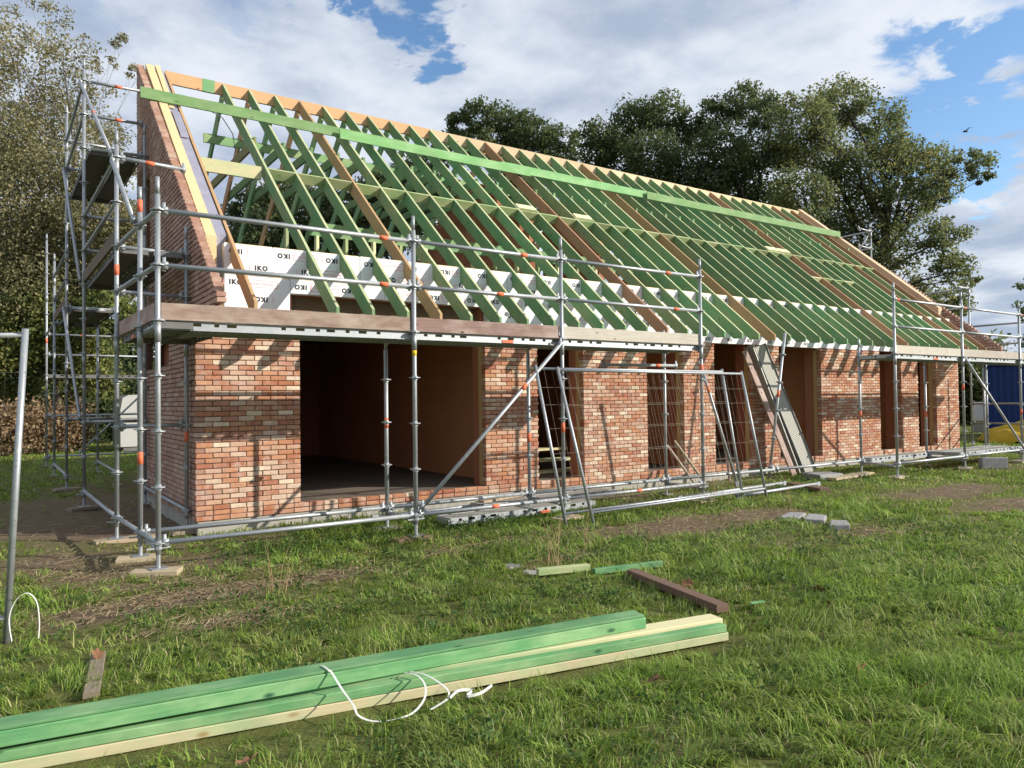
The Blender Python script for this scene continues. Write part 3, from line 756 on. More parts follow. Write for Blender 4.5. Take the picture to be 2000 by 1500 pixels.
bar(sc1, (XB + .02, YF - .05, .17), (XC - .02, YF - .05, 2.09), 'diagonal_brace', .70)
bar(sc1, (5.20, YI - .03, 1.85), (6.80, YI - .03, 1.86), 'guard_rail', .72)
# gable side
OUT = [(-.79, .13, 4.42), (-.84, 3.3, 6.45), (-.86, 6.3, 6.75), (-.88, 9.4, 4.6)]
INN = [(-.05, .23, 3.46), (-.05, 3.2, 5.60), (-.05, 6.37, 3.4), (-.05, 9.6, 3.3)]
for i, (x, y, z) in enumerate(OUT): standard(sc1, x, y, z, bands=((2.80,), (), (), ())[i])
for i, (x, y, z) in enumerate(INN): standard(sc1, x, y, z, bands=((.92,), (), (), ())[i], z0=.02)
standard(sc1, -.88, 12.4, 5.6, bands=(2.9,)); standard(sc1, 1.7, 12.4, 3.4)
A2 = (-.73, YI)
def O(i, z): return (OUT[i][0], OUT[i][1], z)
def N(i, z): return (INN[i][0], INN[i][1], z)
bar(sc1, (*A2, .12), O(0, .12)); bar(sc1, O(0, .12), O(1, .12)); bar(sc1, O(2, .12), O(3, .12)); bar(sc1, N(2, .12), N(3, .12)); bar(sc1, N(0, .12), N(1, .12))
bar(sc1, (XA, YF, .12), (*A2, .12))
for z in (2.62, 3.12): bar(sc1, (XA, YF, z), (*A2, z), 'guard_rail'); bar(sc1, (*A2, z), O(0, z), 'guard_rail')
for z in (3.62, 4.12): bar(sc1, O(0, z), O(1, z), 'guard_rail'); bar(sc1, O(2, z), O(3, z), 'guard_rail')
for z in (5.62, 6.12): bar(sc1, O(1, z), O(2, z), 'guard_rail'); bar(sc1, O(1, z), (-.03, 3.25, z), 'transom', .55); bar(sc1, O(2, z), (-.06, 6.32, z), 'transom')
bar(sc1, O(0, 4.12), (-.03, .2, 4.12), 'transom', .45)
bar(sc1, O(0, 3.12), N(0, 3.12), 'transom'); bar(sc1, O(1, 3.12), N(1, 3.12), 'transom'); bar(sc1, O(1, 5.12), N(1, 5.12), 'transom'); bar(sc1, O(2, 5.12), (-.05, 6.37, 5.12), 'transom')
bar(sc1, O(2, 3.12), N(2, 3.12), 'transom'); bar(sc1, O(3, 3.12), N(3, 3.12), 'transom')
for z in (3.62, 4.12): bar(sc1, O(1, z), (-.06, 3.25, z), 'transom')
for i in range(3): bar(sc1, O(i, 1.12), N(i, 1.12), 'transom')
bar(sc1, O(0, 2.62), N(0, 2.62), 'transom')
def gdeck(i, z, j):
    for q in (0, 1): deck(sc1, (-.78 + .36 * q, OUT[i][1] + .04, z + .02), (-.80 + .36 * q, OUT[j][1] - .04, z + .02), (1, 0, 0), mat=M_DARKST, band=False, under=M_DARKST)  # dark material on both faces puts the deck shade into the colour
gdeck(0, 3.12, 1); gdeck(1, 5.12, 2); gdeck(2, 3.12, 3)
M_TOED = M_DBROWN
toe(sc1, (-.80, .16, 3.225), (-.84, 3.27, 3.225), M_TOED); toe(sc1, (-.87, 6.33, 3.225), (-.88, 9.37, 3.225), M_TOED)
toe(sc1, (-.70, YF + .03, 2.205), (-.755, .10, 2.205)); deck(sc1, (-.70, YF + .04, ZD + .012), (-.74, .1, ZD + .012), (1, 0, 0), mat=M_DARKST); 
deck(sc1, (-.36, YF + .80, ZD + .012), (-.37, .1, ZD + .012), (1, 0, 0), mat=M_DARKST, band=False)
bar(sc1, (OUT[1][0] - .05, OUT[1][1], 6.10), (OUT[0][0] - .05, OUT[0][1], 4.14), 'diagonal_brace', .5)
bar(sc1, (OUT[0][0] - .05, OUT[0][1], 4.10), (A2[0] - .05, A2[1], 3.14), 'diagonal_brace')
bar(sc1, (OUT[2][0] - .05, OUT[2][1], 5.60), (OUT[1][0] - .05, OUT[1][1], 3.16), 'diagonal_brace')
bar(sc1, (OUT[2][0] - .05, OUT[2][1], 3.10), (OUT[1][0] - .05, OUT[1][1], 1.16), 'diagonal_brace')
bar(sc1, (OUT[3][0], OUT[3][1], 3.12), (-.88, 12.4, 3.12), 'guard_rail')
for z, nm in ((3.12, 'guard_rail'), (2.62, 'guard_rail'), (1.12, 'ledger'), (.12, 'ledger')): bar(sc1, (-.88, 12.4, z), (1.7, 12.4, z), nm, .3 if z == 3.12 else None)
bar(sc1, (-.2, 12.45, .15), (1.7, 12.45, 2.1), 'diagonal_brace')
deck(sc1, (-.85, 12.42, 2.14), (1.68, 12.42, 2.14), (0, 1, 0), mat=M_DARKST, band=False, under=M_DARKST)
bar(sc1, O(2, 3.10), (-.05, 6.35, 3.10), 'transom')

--

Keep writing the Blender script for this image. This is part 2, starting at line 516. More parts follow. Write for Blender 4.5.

* WHAT YOU SHOULD DO
List every line above that holds the word "script".

* RESULT OF THIS TASK
The Blender Python script for this scene continues. Write part 3, from line 756 on. More parts follow. Write for Blender 4.5. Take the picture to be 2000 by 1500 pixels.
Keep writing the Blender script for this image. This is part 2, starting at line 516. More parts follow. Write for Blender 4.5.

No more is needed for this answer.